Out of all the impressions and thoughts crammed into the past months, these are some that rise to the forefront as I think of how to wrap up my share of the blog. To all who have followed us up stairs, through freezing wind and rain, and on and off jammed metro cars, my warmest thanks. I wish for each of you to see these sights for yourselves, instead of relying on insufficient descriptions, but it's been a great favor for us to have an audience and a connection to home through our loyal readers. Notwithstanding the weather and transportation adventures, I hope you've all been encouraged to start planning your own three-month trips to Europe. Here's to the travels yet to be undertaken by each of you!

A Chapter Closes

Since extreme weariness and writing don't mix terribly well, this will be my last post of substance (I'll post a quick note when I've finally uploaded my pictures from the trip, probably in the next week or two). Fatigue causes subject matter selection to become rather more challenging than one might think; suddenly, freak rain storms take on incredible significance and rank more highly than things like, say, a visit with the pope. But the city of Rome deserves a bit more attention, as it is a fascinating place. As far as I can tell, no other modern city is built up to the same extent around such glorious ancient ruins. My growing desire to study history more deeply has been sealed by our time in Rome. One of the most moving experiences was the day we visited the Colosseum where countless numbers of Christians died for sport and then traveled less than two miles out of the city to see the catacombs along the Appian Way where these same Christians were buried. Christians were apparently required to be buried outside the city walls by Roman decree, so it seems like poetic justice that the Appian Way is now more beautiful than most of Rome. Overall, this city is a place that everyone should see at least once.

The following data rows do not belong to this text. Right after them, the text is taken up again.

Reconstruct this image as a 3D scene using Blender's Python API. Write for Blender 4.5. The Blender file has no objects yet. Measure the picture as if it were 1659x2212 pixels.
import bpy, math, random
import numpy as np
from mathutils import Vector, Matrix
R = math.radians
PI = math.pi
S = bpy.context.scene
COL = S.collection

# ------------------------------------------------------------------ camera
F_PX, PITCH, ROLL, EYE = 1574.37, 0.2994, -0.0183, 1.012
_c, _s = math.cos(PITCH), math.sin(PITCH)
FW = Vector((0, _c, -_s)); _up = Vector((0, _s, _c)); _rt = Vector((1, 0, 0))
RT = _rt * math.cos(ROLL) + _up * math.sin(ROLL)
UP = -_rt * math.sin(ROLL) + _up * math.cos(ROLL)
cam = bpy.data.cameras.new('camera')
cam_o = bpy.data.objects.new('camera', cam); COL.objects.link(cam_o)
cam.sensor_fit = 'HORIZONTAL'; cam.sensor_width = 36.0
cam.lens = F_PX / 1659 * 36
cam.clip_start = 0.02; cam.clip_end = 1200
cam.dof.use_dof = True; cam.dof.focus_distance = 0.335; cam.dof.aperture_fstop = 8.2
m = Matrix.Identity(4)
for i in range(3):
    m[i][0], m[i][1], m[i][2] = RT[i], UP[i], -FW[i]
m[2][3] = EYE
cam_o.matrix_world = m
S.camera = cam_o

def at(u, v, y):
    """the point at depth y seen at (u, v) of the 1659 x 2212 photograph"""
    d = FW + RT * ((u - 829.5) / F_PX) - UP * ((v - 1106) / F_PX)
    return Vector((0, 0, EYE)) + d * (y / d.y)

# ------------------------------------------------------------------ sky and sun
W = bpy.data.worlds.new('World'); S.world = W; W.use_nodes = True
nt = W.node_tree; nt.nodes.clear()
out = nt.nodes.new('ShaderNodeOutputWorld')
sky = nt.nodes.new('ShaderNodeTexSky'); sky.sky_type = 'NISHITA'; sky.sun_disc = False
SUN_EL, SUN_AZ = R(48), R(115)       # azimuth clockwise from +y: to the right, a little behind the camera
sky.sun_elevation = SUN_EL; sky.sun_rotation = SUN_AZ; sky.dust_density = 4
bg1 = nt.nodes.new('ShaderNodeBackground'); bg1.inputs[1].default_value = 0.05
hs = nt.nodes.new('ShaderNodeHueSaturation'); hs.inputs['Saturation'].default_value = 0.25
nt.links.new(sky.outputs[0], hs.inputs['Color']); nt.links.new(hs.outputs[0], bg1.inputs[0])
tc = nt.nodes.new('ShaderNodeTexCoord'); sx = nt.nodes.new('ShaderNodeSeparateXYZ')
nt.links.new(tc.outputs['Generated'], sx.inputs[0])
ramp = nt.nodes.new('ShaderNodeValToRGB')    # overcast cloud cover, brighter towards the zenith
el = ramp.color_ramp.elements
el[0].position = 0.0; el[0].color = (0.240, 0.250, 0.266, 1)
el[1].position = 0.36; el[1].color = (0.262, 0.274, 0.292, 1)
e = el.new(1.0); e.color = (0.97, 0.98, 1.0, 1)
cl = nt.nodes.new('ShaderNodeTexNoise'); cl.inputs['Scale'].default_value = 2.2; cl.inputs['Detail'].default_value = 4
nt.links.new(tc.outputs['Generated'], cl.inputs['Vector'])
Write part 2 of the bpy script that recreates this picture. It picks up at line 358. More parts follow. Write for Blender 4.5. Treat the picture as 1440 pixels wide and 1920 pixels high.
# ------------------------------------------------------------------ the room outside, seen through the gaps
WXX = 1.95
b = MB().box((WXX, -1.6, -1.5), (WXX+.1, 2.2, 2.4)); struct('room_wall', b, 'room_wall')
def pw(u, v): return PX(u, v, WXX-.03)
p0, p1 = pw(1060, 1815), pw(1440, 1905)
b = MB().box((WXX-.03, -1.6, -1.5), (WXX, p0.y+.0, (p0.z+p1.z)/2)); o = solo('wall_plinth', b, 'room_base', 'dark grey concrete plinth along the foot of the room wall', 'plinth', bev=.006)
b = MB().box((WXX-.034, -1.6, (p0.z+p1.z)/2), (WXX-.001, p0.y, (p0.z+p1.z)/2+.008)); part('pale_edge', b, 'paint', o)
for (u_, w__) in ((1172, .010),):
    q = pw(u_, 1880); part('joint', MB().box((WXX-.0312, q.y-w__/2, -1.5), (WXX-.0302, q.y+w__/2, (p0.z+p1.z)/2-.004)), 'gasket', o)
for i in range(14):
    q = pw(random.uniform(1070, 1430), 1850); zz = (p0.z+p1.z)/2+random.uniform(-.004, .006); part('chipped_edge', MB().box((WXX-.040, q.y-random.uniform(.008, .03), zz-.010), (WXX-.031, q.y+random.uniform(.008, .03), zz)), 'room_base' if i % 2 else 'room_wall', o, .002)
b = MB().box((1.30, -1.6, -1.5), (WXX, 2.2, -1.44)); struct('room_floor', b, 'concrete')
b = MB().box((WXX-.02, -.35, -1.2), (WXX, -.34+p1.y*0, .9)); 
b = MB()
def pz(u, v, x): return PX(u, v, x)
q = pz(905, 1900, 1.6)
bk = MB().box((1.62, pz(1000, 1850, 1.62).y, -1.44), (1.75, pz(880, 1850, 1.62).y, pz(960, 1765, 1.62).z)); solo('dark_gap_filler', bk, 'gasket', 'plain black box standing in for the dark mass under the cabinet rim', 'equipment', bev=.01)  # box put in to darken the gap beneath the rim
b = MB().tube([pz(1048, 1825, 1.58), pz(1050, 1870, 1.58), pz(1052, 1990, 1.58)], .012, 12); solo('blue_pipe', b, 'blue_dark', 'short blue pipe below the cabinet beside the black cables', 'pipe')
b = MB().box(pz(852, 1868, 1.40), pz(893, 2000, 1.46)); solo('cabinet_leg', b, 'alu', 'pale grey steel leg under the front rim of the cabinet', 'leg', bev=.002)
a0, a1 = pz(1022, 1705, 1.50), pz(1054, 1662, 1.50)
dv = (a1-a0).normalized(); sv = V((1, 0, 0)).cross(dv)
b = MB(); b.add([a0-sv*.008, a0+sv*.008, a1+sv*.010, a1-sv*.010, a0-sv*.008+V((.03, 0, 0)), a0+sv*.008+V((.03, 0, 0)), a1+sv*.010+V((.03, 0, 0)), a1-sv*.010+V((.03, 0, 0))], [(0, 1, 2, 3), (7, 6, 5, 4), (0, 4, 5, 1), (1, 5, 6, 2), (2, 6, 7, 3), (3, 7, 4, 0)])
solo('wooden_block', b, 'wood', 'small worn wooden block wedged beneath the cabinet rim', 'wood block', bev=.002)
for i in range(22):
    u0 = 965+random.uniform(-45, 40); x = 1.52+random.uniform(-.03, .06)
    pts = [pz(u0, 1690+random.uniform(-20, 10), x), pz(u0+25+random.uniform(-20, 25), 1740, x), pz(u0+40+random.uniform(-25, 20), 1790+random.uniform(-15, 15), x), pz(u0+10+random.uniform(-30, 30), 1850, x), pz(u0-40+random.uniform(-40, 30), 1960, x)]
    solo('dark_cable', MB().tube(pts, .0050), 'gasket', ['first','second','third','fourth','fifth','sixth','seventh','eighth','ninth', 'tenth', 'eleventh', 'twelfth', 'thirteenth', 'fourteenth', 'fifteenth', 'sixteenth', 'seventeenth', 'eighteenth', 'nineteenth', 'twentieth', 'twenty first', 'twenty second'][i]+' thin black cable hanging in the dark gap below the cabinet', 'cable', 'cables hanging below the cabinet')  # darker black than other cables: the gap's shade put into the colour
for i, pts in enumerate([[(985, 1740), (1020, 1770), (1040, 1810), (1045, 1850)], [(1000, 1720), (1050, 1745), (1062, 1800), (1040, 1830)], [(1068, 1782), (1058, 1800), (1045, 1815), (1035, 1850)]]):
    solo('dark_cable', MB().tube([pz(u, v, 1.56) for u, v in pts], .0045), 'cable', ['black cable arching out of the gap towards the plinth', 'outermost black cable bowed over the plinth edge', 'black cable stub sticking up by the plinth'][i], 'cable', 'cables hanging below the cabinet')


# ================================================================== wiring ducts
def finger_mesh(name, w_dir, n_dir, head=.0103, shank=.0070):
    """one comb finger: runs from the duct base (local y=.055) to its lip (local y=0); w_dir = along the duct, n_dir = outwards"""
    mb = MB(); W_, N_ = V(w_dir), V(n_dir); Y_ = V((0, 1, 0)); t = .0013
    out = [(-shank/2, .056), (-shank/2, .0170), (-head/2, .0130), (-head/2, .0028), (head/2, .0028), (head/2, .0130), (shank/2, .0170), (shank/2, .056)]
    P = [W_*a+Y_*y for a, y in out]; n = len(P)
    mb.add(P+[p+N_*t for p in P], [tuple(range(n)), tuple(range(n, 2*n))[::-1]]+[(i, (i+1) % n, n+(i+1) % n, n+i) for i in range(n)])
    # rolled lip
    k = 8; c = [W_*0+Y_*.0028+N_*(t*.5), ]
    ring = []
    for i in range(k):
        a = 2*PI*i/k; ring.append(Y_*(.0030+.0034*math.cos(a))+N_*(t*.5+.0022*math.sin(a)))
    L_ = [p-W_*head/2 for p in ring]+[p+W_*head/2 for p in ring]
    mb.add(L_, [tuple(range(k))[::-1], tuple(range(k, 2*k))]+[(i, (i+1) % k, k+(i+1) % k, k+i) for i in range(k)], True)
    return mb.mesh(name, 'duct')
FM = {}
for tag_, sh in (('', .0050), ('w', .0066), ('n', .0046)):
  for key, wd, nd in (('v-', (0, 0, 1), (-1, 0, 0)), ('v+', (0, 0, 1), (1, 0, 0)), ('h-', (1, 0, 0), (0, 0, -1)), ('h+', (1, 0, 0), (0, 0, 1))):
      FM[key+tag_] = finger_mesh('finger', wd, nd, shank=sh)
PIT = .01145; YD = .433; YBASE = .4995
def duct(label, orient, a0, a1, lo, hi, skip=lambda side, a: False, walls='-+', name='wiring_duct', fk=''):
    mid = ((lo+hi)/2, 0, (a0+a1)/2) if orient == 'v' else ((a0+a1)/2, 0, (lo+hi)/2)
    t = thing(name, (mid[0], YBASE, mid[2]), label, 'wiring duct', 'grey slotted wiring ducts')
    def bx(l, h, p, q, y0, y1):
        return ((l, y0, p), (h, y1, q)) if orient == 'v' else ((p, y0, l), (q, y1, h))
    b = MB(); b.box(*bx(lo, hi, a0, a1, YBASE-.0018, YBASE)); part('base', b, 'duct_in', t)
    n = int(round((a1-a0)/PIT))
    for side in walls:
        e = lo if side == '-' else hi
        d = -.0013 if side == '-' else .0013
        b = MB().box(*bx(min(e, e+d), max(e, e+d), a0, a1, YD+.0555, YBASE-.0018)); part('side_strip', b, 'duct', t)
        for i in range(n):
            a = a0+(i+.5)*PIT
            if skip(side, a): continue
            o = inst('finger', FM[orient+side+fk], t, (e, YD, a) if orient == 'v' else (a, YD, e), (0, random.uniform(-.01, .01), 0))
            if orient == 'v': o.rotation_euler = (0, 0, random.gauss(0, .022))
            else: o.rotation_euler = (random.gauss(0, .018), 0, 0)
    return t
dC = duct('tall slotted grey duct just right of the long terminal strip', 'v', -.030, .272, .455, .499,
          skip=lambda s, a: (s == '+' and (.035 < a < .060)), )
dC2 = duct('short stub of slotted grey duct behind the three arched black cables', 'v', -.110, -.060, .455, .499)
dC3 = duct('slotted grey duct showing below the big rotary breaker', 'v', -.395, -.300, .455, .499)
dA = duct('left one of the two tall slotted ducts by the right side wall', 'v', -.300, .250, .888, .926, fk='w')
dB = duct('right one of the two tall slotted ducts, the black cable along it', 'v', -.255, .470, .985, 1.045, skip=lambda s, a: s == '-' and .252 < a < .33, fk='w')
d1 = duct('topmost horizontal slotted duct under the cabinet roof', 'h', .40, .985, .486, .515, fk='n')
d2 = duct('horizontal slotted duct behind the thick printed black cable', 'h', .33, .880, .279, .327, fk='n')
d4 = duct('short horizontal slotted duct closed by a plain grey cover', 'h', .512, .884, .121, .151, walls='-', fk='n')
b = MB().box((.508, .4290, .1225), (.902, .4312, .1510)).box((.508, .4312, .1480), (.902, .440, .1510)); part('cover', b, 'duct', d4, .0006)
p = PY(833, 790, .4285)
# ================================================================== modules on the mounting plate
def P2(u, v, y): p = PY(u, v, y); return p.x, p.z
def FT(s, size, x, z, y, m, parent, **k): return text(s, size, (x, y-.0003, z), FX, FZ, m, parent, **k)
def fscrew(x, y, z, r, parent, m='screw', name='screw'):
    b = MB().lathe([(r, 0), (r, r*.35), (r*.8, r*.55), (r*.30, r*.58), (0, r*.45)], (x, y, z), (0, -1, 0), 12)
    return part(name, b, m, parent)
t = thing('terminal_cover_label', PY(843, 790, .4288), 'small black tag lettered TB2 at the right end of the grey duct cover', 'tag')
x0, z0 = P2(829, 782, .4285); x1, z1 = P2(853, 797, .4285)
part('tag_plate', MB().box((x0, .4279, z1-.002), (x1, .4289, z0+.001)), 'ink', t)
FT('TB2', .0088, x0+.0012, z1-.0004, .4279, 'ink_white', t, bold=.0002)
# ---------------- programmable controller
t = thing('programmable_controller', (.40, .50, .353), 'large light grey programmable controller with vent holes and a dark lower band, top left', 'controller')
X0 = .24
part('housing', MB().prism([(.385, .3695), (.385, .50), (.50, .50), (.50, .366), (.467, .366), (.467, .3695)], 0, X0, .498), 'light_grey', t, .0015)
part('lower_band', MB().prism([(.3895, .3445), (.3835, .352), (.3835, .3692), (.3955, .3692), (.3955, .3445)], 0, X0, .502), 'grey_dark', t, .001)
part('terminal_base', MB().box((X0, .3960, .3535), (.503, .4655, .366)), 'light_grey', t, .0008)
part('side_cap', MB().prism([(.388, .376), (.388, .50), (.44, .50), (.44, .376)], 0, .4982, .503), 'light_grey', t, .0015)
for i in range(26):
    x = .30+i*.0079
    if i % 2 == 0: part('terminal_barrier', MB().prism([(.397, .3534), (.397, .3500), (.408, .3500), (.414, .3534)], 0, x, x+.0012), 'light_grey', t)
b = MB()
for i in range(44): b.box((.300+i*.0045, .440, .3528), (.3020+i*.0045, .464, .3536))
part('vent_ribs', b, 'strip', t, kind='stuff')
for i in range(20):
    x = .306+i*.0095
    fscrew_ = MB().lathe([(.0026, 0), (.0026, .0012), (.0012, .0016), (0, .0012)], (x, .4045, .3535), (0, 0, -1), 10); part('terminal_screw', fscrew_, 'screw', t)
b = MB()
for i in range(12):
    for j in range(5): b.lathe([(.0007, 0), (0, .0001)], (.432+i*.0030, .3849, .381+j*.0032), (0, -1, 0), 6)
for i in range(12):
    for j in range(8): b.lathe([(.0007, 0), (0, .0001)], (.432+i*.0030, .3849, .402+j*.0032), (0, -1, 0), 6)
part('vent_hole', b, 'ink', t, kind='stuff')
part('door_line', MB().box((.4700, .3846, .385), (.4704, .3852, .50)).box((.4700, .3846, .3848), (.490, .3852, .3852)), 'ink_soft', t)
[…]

But as fascinating as Rome is, I'm not sure I could actually live there; I'm afraid I'd spend half my life stranded on street corners. More than any other city we've visited in Europe, Rome's driving situation is absolute chaos (even the people who live here think so). In London, you can safely follow the locals when crossing the street, while in Paris, you learn to do the exact opposite of the Parisians. But in Rome, you do well to dispense with crossing streets altogether. Here, there are no such things as lanes for cars to travel in. If the width of the street reasonably allows three cars to fit side by side, you can be sure that in Rome, seven cars will be packed in (and several of them will have drivers leaning out of the windows, shaking their fists and screaming at each other). Scooters and Vespas aren't required by law to stop at red lights, and major intersections in the most crowded parts of the city have no traffic signals to halt oncoming traffic. Pedestrians must rely on the strength of painted crosswalks on the street and the finely-tuned reflexes of alert Italian drivers coming back from heavy meals of pasta and wine to ensure their safety in getting from one side of the street to the other (and these aren't typical crosswalks; they span the length of several normal crosswalks). One night, after seeing two local women nearly killed by such trust, I refused to cross the street and we got lost in our attempt to find a crosswalk with a signal many blocks away. As you can imagine, it was terribly disconcerting to be taken back to the exact same intersection several nights later by an American girl who has lived in Rome for several years now. Only the fear of losing sight of my companions induced me to step into the swirling mess of Rome traffic, and I learned immediately that it is astoundingly difficult to proceed along a crosswalk when oncoming traffic is rushing at you at extremely high speeds and then screeching to a halt just inches from your person. I wasn't sure if I'd be around to actually write up the experience. . .

Fortunately, we've moved on to a calmer, more pedestrian-friendly place: the city of Prague. Prague is worlds away from the hustle and bustle of Rome. In fact, it is a city that is worlds away from anything I've ever seen. We have somehow managed to save the best for last on this trip. I've been looking forward to seeing Prague for quite a few years now, and it is a city that absolutely does not disappoint. It is a magical, breathtaking city, made up of the stuff of fairy tales and far-off lands. It is freezing here, but the light dusting of snow and the brisk weather fit in perfectly with a city that seems to function best at Christmas time. Though the pictures I've seen of the lovely greenness of Prague in the summer look wonderfully appealing, I've been told that Prague is a place that knows how to do Christmas, and the truth of these words is evident everywhere you look. They've been setting up Christmas decorations since we arrived, and this gorgeously charming city with beautiful old buildings is made all the more lovely by the strings of Christmas lights and huge Christmas trees decorating every possible open space. We are being put up in what is effectively our own little apartment (complete with a full kitchen) by some very kind and gracious friends of Anna's family (anyone noticing a pattern here?). We are taking advantage of the situation by relaxing and drinking as much tea as possible so that we can brave the cold each day for the few minutes it takes to reach whatever coffee shop or restaurant we've decided to visit for that day (our schedule is quite full here, as you can imagine). Prague is the perfect end to a long and wonderful trip.

We've had a marvelous time these past few months and it's been all the more enjoyable to write things up for this blog. Thank you all for following along and keeping up with us all this time. We've had fun trying to pick out some of the most interesting (and absurd) things to share with you; we hope it's been at least somewhat entertaining. I imagine there will be all sorts of things I can say later about what I've gained from this trip, but right now, I'm too tired to sort it all out. At the very least, I can say I've truly enjoyed this grand adventure, and I look forward to seeing what comes next (after a long, much-needed stint at home, of course!).

We will be flying out of Prague next Monday, and then out of London next Thursday. If you could please remember us in your prayers those days, we'd be most grateful. Can't wait to see (or hear from) you all soon!